O princípio da proporcionalidade obriga a todos os Poderes: legislativo, executivo e judiciário. A propósito lecionou José Joaquim Gomes Canotilho:
“O campo de aplicação mais importante do princípio da proporcionalidade é o da restrição dos direitos, liberdades e garantias por actos dos poderes públicos. No entanto, o domínio lógico de aplicação do princípio da proporcionalidade estende-se aos conflitos de bens jurídicos de qualquer espécie. Assim, por exemplo, pode fazer-se apelo ao princípio no campo da relação entre a pena e culpa no direito criminal. Também é admissível o recurso ao princípio no âmbito dos direitos a prestações. É, por exemplo, o que se passa quando se trata de saber se uma subvenção é apropriada e se os fins visados através de sua atribuição não poderiam ser alcançados através de subvenções mais reduzidas.”

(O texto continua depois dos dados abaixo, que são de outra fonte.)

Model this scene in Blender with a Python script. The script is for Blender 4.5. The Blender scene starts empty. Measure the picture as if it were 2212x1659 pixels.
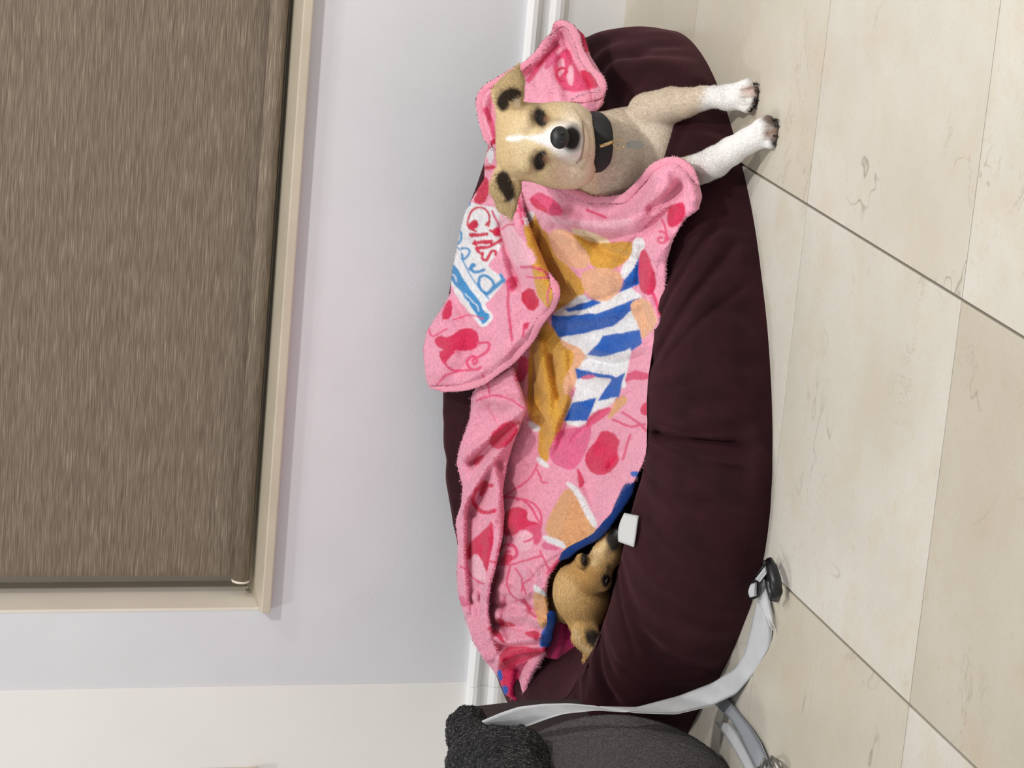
import bpy, bmesh, math, random
import numpy as np
from mathutils import Vector, Matrix
random.seed(7); rng = np.random.default_rng(7)
scene = bpy.context.scene
COL = scene.collection

# ------------------------------------------------------------------ camera
# world: X along the wall, Y into the wall (wall face at Y=0), Z up, floor Z=0.
# The photograph is turned on its side, so the camera is rolled a quarter turn.
FPX = 6563.76
CAM = np.array([1.2, -4.6282, 1.55])
yaw, pitch, roll = np.radians([-15.801395, 16.465238, 0.605181])
fw = np.array([math.sin(yaw) * math.cos(pitch), math.cos(yaw) * math.cos(pitch), -math.sin(pitch)])
r_ = np.cross(fw, [0, 0, 1]); r_ /= np.linalg.norm(r_); u_ = np.cross(r_, fw)
AR = math.cos(roll) * r_ + math.sin(roll) * u_      # to the right when upright
AU = -math.sin(roll) * r_ + math.cos(roll) * u_     # up when upright
AB = -fw                                            # towards the camera
cd = bpy.data.cameras.new('camera'); cam = bpy.data.objects.new('camera', cd); COL.objects.link(cam)
M = Matrix.Identity(4)
for i in range(3):
    M[i][0] = -AU[i]; M[i][1] = AR[i]; M[i][2] = AB[i]; M[i][3] = CAM[i]
cam.matrix_world = M
cd.sensor_fit = 'HORIZONTAL'; cd.sensor_width = 36.0; cd.lens = 36.0 * FPX / 2212.0
cd.clip_start = 0.05; cd.clip_end = 60
scene.camera = cam

# ------------------------------------------------------------------ world, lamps, exposure
world = bpy.data.worlds.new('world'); scene.world = world; world.use_nodes = True
bg = world.node_tree.nodes['Background']; bg.inputs[0].default_value = (0.97, 0.98, 1.0, 1); bg.inputs[1].default_value = 0.46
def lamp(name, loc, power, size, col=(1, 0.965, 0.915), target=None):
    d = bpy.data.lights.new(name, 'AREA'); d.shape = 'DISK'; d.size = size; d.energy = power; d.color = col
    o = bpy.data.objects.new(name, d); COL.objects.link(o); o.location = loc
    t = Vector(target) if target else Vector((loc[0], loc[1], 0))
    o.rotation_euler = (t - Vector(loc)).to_track_quat('-Z', 'Y').to_euler()
    return o
lamp('ceiling_downlight', (1.45, -2.0, 2.75), 46, 0.20)
lamp('ceiling_downlight', (-1.15, -1.15, 2.75), 11, 0.20)
lamp('ceiling_downlight', (1.9, -0.9, 2.75), 16, 0.22, (1, 0.96, 0.91))
scene.view_settings.view_transform = 'Standard'; scene.view_settings.look = 'None'
scene.view_settings.gamma = 1.0; scene.view_settings.use_curve_mapping = False
scene.view_settings.exposure = 0.30

# ------------------------------------------------------------------ photo <-> world helpers
def rays(x, y):
    x = np.asarray(x, float); y = np.asarray(y, float)
    a = (829.5 - y) / FPX; b = -(x - 1106.0) / FPX
    return a[..., None] * AR + b[..., None] * AU - AB
def P(x, y, Y):                       # the point seen at photo pixel (x, y) that stands at depth Y
    d = rays(x, y); t = (np.asarray(Y, float) - CAM[1]) / d[..., 1]
    return CAM + d * t[..., None]
def Pz(x, y, z):                      # same, at height z
    d = rays(x, y); t = (z - CAM[2]) / d[..., 2]
    return CAM + d * t[..., None]
def proj(p):
    q = np.asarray(p, float) - CAM; dep = q @ fw
    return 1106.0 - (q @ AU) / dep * FPX, 829.5 - (q @ AR) / dep * FPX
SC = 1490.0                           # photo pixels per metre around the bed

# ------------------------------------------------------------------ object helpers
def lin(c):
    c = np.asarray(c, float) / 255.0
    return np.where(c <= 0.04045, c / 12.92, ((c + 0.055) / 1.055) ** 2.4)
def L4(*c): return tuple(float(v) for v in lin(c)) + (1.0,)
def empty(name, loc=(0, 0, 0)):
    o = bpy.data.objects.new(name, None); COL.objects.link(o); o.location = loc; o.empty_display_size = 0.05
    return o
def link(name, me, mat=None, parent=None, smooth=True):
    o = bpy.data.objects.new(name, me); COL.objects.link(o)
    if mat: me.materials.append(mat)
    if smooth and len(me.polygons): me.polygons.foreach_set('use_smooth', [True] * len(me.polygons))
    if parent:
        o.parent = parent; o.matrix_parent_inverse = Matrix.Translation(parent.location).inverted()
    return o
def tag(o, label=None, cat=None, group=None, kind=None):
    if label: o['label'] = label
    if cat: o['category'] = cat
    if group: o['group'] = group
    if kind: o['kind'] = kind
    return o
def mesh(name, v, f):
    me = bpy.data.meshes.new(name); me.from_pydata([tuple(map(float, p)) for p in v], [], [tuple(map(int, q)) for q in f]); me.update()
    return me
def fastmesh(name, v, f):             # all-quad faces from numpy arrays
    me = bpy.data.meshes.new(name); v = np.ascontiguousarray(v, dtype=np.float32); f = np.ascontiguousarray(f, dtype=np.int32)
    me.vertices.add(len(v)); me.vertices.foreach_set('co', v.ravel())
    me.loops.add(f.size); me.loops.foreach_set('vertex_index', f.ravel())
    me.polygons.add(len(f)); me.polygons.foreach_set('loop_start', np.arange(0, f.size, 4, dtype=np.int32))
    me.update(calc_edges=True); me.validate()
    return me
def setcol(me, rgb):                  # linear rgb per vertex
    a = me.color_attributes.new('Col', 'FLOAT_COLOR', 'POINT')
    c = np.ones((len(me.vertices), 4), np.float32); c[:, :3] = rgb; a.data.foreach_set('color', c.ravel())
def bm_mesh(name, bm):
    me = bpy.data.meshes.new(name); bm.normal_update(); bm.to_mesh(me); bm.free(); return me
def box(bm, x0, x1, y0, y1, z0, z1, bev=0.0):
    r = bmesh.ops.create_cube(bm, size=1.0); vs = r['verts']
    bmesh.ops.scale(bm, vec=(x1 - x0, y1 - y0, z1 - z0), verts=vs)
    bmesh.ops.translate(bm, vec=((x0 + x1) / 2, (y0 + y1) / 2, (z0 + z1) / 2), verts=vs)
    if bev:
        es = list({e for v in vs for e in v.link_edges}); bmesh.ops.bevel(bm, geom=es, offset=bev, segments=2, affect='EDGES', profile=0.6)
def boxes(name, bs, mat, parent=None, bev=0.0, smooth=False):
    bm = bmesh.new()
    for b in bs: box(bm, *b, bev=bev)
    return link(name, bm_mesh(name, bm), mat, parent, smooth)
def resample(pts, n, closed=False):
    p = np.asarray(pts, float)
    if closed: p = np.vstack([p, p[:1]])
    s = np.r_[0, np.cumsum(np.linalg.norm(np.diff(p[:, :3] if p.shape[1] > 2 else p, axis=0), axis=1))]
    t = np.linspace(0, s[-1], n, endpoint=not closed)
    return np.stack([np.interp(t, s, p[:, k]) for k in range(p.shape[1])], 1)
def smooth_poly(pts, n, it=6, closed=False):
    q = resample(pts, n, closed)
    for _ in range(it):
        if closed: q = 0.25 * np.roll(q, 1, 0) + 0.5 * q + 0.25 * np.roll(q, -1, 0)
        else: q[1:-1] = 0.25 * q[:-2] + 0.5 * q[1:-1] + 0.25 * q[2:]
    return q
def tube(pts, rad, seg=10, closed=False, flat=1.0, flat_dir=None, cap=True):
    p = np.asarray(pts, float); n = len(p); rad = np.broadcast_to(np.asarray(rad, float), (n,))
    tg = np.roll(p, -1, 0) - np.roll(p, 1, 0) if closed else np.gradient(p, axis=0)
    tg /= np.linalg.norm(tg, axis=1)[:, None] + 1e-12
    ref = np.array(flat_dir if flat_dir is not None else AB, float)
    V = []
    for i in range(n):
        a = np.cross(tg[i], ref); a /= np.linalg.norm(a) + 1e-9; b = np.cross(a, tg[i])
        for k in range(seg):
            w = 2 * math.pi * k / seg
            V.append(p[i] + rad[i] * (math.cos(w) * a + flat * math.sin(w) * b))
    F = []
    for i in range(n if closed else n - 1):
        j = (i + 1) % n
        for k in range(seg):
            l = (k + 1) % seg; F.append((i * seg + k, j * seg + k, j * seg + l, i * seg + l))
    if cap and not closed:
        F.append(tuple(range(seg))); F.append(tuple((n - 1) * seg + k for k in range(seg))[::-1])
    return V, F
def trimesh(name, v, f, nrm=None):
    me = bpy.data.meshes.new(name); v = np.ascontiguousarray(v, dtype=np.float32); f = np.ascontiguousarray(f, dtype=np.int32)
    me.vertices.add(len(v)); me.vertices.foreach_set('co', v.ravel())
    me.loops.add(f.size); me.loops.foreach_set('vertex_index', f.ravel())
    me.polygons.add(len(f)); me.polygons.foreach_set('loop_start', np.arange(0, f.size, 3, dtype=np.int32))
    me.update(calc_edges=True)
    if nrm is not None:
        me.polygons.foreach_set('use_smooth', [True] * len(f)); me.normals_split_custom_set_from_vertices(nrm.tolist())
    return me
def normals(me):
    a = np.zeros(len(me.vertices) * 3, np.float32); me.vertex_normals.foreach_get('vector', a); return a.reshape(-1, 3).astype(float)
def fibres(name, W, N, C, n, length, width, mat, parent, flow=None, lift=0.5, wild=0.35, seed=0, mask=None, jitter=0.0015, var=0.16, lenf=None):
    g = np.random.default_rng(seed); pool = np.arange(len(W)) if mask is None else np.flatnonzero(mask)
    k = pool[g.integers(0, len(pool), n)]; nn = N[k]; p = W[k] + g.normal(size=(n, 3)) * jitter
    p = p - nn * ((p - W[k]) * nn).sum(1)[:, None]
    f = g.normal(size=(n, 3)) if flow is None else (flow(W[k]) if callable(flow) else np.broadcast_to(np.asarray(flow, float), (n, 3)))
    f = f + g.normal(size=(n, 3)) * wild; f = f - nn * (f * nn).sum(1)[:, None]; f /= np.linalg.norm(f, axis=1)[:, None] + 1e-9
    d = f * math.cos(lift) + nn * math.sin(lift); sd = np.cross(d, nn); sd /= np.linalg.norm(sd, axis=1)[:, None] + 1e-9
    Ls = length * g.uniform(.6, 1.25, n)[:, None] * (1.0 if lenf is None else lenf[k][:, None]); p0 = p - nn * .0006
    sd = sd * np.where((np.cross(sd, d) @ AB) < 0, -1.0, 1.0)[:, None]
    V = np.stack([p0 - sd * width / 2, p0 + sd * width / 2, p0 + d * Ls], 1).reshape(-1, 3)
    me = trimesh(name, V, np.arange(3 * n).reshape(n, 3), np.repeat(nn, 3, 0))
    c = np.clip(C[k] * (1 + g.normal(size=(n, 1)) * var), 0, 1); setcol(me, np.repeat(c, 3, 0))
    o = link(name, me, mat, parent, smooth=False); o['kind'] = 'stuff'; return o
def vnoise(x, y, z=0.0, f=1.0, seed=0, n=9):      # cheap smooth noise from sines, about -1..1
    g = np.random.default_rng(seed); s = 0
    for _ in range(n):
        k = g.normal(size=3) * f; s = s + np.sin(k[0] * x + k[1] * y + k[2] * z + g.uniform(0, 6.28))
    return s / math.sqrt(n) * 0.8
def sstep(a, b, x):
    t = np.clip((x - a) / (b - a), 0, 1); return t * t * (3 - 2 * t)

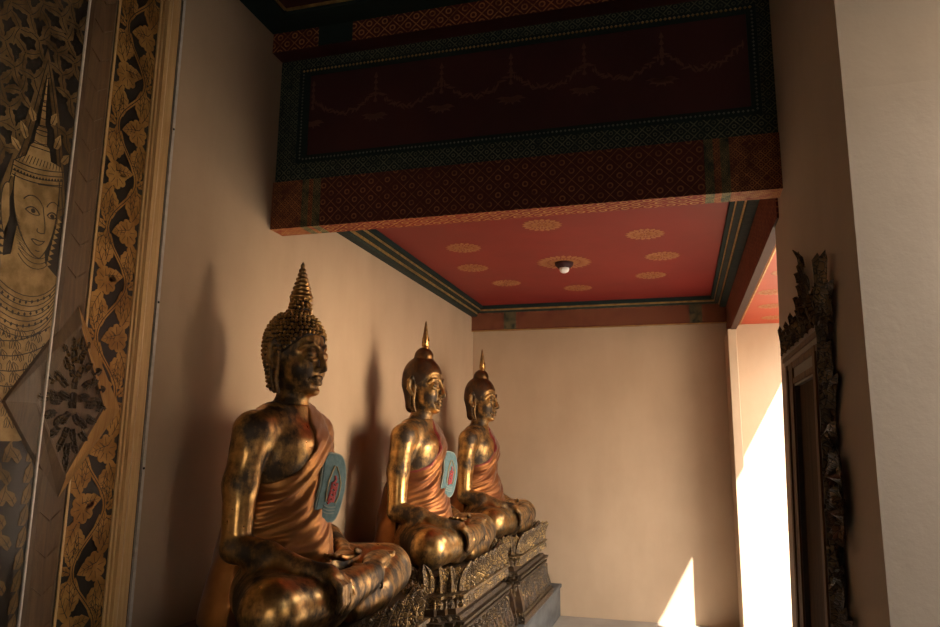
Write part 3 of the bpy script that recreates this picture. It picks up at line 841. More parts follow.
def surf_x(y, z, eps=.0):
    """front surface of the robe at (y, z), statue units"""
    m = (np.abs(V3[:, 1] - y) < .02) & (np.abs(V3[:, 2] - z) < .02) & (V3[:, 0] > -.05)
    return V3[m, 0].max() if m.any() else .1
def patch_mesh():
    """long cloth patch with rounded ends on the left of the chest: teal ground, pale edge, red sign, gold lines"""
    mb = MB()
    c = Vector((0, .05, .50)); U = Vector((0, 1, 0)); up = Vector((-.0, .10, 1)).normalized()
    hw, hh = .066, .142
    def at(u, v, lift):
        u, v = u * .985 + v * .17, v * .985 - u * .17
        p = c + U * u + up * v
        # a gentle cylinder that follows the ribs
        x = surf0 + .03 * (1 - ((p.y - .02) / .2) ** 2) - .32 * max(0, v) ** 1.3 - .05 * max(0, -v)
        return (x + lift * .85 + u * .42, p.y - lift * .42, p.z)
    surf0 = max(surf_x(.03, .565), surf_x(.075, .565), surf_x(.12, .565)) + .006
    def disc(sx, sy, lift, m, n=40, p=2.6, cx=0, cy=0, th=.004):
        ring = []
        for k in range(n):
            w = 2 * PI * k / n
            cu = math.copysign(abs(math.cos(w)) ** (2 / p), math.cos(w)) * sx; sv = math.copysign(abs(math.sin(w)) ** (2 / p), math.sin(w)) * sy
            ring.append((cu + cx, sv + cy))
        V = []; Fc = []
        for f in (1, .66, .33):
            V += [at(u * f + cx * (1 - f), v * f + cy * (1 - f), lift) for u, v in ring]
        V.append(at(cx, cy, lift))
        V += [at(u, v, lift - th) for u, v in ring]
        for r_ in range(2):
            Fc += [[r_ * n + k, r_ * n + (k + 1) % n, (r_ + 1) * n + (k + 1) % n, (r_ + 1) * n + k] for k in range(n)]
        Fc += [[2 * n + k, 2 * n + (k + 1) % n, 3 * n] for k in range(n)]
        Fc += [[3 * n + 1 + (k + 1) % n, 3 * n + 1 + k, k, (k + 1) % n][::-1] for k in range(n)]
        mb.add(V, Fc, m)
    def stroke(pts, w, m, lift=.0075):
        for (u0, v0), (u1, v1) in zip(pts[:-1], pts[1:]):
            d = Vector((u1 - u0, v1 - v0)); q = Vector((-d.y, d.x)).normalized() * w; d = d.normalized() * w * .5
            cs = [(u0 - d.x + q.x, v0 - d.y + q.y), (u1 + d.x + q.x, v1 + d.y + q.y), (u1 + d.x - q.x, v1 + d.y - q.y), (u0 - d.x - q.x, v0 - d.y - q.y)]
            V = [at(u, v, lift) for u, v in cs] + [at(u, v, lift - .005) for u, v in cs]
            mb.add(V, [(3, 2, 1, 0), (4, 5, 6, 7), (0, 1, 5, 4), (1, 2, 6, 5), (2, 3, 7, 6), (3, 0, 4, 7)], m)
    disc(hw, hh, .0, 1, p=3.6, th=.012); disc(hw * .9, hh * .95, .003, 0, p=3.6)
    # the red sign: a stacked flame-like letter group
    stroke([(.0, .045), (.004, .03), (-.004, .018)], .004, 2)
    for v in (.008, -.012, -.032, -.05):
        stroke([(-.013, v + .006), (-.004, v + .01), (.006, v + .002), (.014, v + .008)], .0038, 2)
        stroke([(-.012, v - .004), (.0, v - .008), (.012, v - .002)], .0034, 2)
    stroke([(-.014, .016), (-.015, -.055)], .003, 2); stroke([(.014, .014), (.012, -.058)], .003, 2)
    stroke([(.0, -.052), (-.012, -.066)], .004, 2)
    for s_ in (-1, 1):
        stroke([(s_ * .02, .055), (s_ * .032, .02), (s_ * .033, -.03), (s_ * .024, -.06)], .0022, 3)
        stroke([(s_ * .006, .085), (s_ * .02, .055)], .0022, 3)
    for v in (-.078, -.090, -.102):
        stroke([(-.028, v + .002), (-.01, v - .002), (.01, v - .002), (.028, v + .002)], .0024, 1)
    mb.V = [tuple(c_ * SC for c_ in v) for v in mb.V]
    return mb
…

O princípio da proibição do excesso aplica-se a todas as espécies de atos dos poderes públicos. Vincula o legislador, a administração e a jurisdição.
Some-se a isso a aplicação do princípio da razoabilidade junto com o princípio da proporcionalidade.
Conclui-se daí, com relação à intervenção do Judiciário nas políticas públicas, que por meio da utilização de regras de proporcionalidade e razoabilidade, o juiz analisará a situação em concreto e dirá se o administrador público ou o responsável pelo ato guerreado pautou sua conduta de acordo com os interesses maiores do indivíduo ou da coletividade, estabelecidos pela Constituição e nas lei.
A implementação de uma política pública depende de disponibilidade financeira – a chamada reserva do possível. E a justificativa mais usual da administração para a omissão reside exatamente no argumento de que inexistem verbas para implementá-la.
Caberá ao Judiciário, em face da insuficiência de recursos e de falta de previsão orçamentária, devidamente comprovadas, determinar ao Poder Público que faça constar da próxima proposta orçamentária a verba necessária à implementação da política pública.
IV – CONCLUSÕES
O certo é que o senador Randolfe Rodrigues escolheu o caminho do Judiciário para tratar de tema que tem sua sede de discussão no Parlamento. Trata-se de estratégia política que tem os seus limites.
Caberá à Advocacia Geral da União ajuizar suspensão de segurança nas linhas traçadas no artigo 4º da Lei nº 8.437/92 e ainda recurso de agravo de instrumento em face de decisão interlocutória de mérito tomada, em tutela urgente de aparência.